== RAW DATA ==

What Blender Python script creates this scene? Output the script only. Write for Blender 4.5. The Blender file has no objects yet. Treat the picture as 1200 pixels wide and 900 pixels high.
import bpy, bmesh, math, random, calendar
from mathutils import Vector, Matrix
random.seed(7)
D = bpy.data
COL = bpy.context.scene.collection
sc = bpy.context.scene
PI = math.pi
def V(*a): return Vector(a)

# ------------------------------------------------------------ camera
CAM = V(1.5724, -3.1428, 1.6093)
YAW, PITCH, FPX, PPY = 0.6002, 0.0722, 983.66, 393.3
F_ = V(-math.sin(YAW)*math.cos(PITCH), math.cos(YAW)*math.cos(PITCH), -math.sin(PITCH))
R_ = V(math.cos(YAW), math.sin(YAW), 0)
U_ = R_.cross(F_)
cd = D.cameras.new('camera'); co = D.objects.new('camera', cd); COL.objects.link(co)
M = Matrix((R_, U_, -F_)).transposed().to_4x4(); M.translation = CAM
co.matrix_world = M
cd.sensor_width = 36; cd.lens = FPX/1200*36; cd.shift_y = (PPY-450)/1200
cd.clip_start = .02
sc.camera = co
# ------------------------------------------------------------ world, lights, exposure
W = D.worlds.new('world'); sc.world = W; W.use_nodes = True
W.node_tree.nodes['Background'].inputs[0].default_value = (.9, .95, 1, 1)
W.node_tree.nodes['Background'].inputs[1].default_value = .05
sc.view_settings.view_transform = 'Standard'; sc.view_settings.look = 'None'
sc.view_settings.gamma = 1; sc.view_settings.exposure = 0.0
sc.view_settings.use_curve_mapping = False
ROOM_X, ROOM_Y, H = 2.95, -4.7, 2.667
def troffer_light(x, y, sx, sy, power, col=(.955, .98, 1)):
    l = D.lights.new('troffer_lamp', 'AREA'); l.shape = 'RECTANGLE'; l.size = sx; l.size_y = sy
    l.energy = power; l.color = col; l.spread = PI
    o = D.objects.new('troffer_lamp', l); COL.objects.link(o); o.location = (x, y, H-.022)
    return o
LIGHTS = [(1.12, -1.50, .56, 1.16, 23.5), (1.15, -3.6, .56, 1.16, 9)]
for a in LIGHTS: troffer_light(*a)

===

**TO BE DONE**
Lines from the beginning of the data above through the line containing "def V(*a): return Vector(a)" are to be returned exactly, and no others.

**FINISHED EXERCISE**
What Blender Python script creates this scene? Output the script only. Write for Blender 4.5. The Blender file has no objects yet. Treat the picture as 1200 pixels wide and 900 pixels high.
import bpy, bmesh, math, random, calendar
from mathutils import Vector, Matrix
random.seed(7)
D = bpy.data
COL = bpy.context.scene.collection
sc = bpy.context.scene
PI = math.pi
def V(*a): return Vector(a)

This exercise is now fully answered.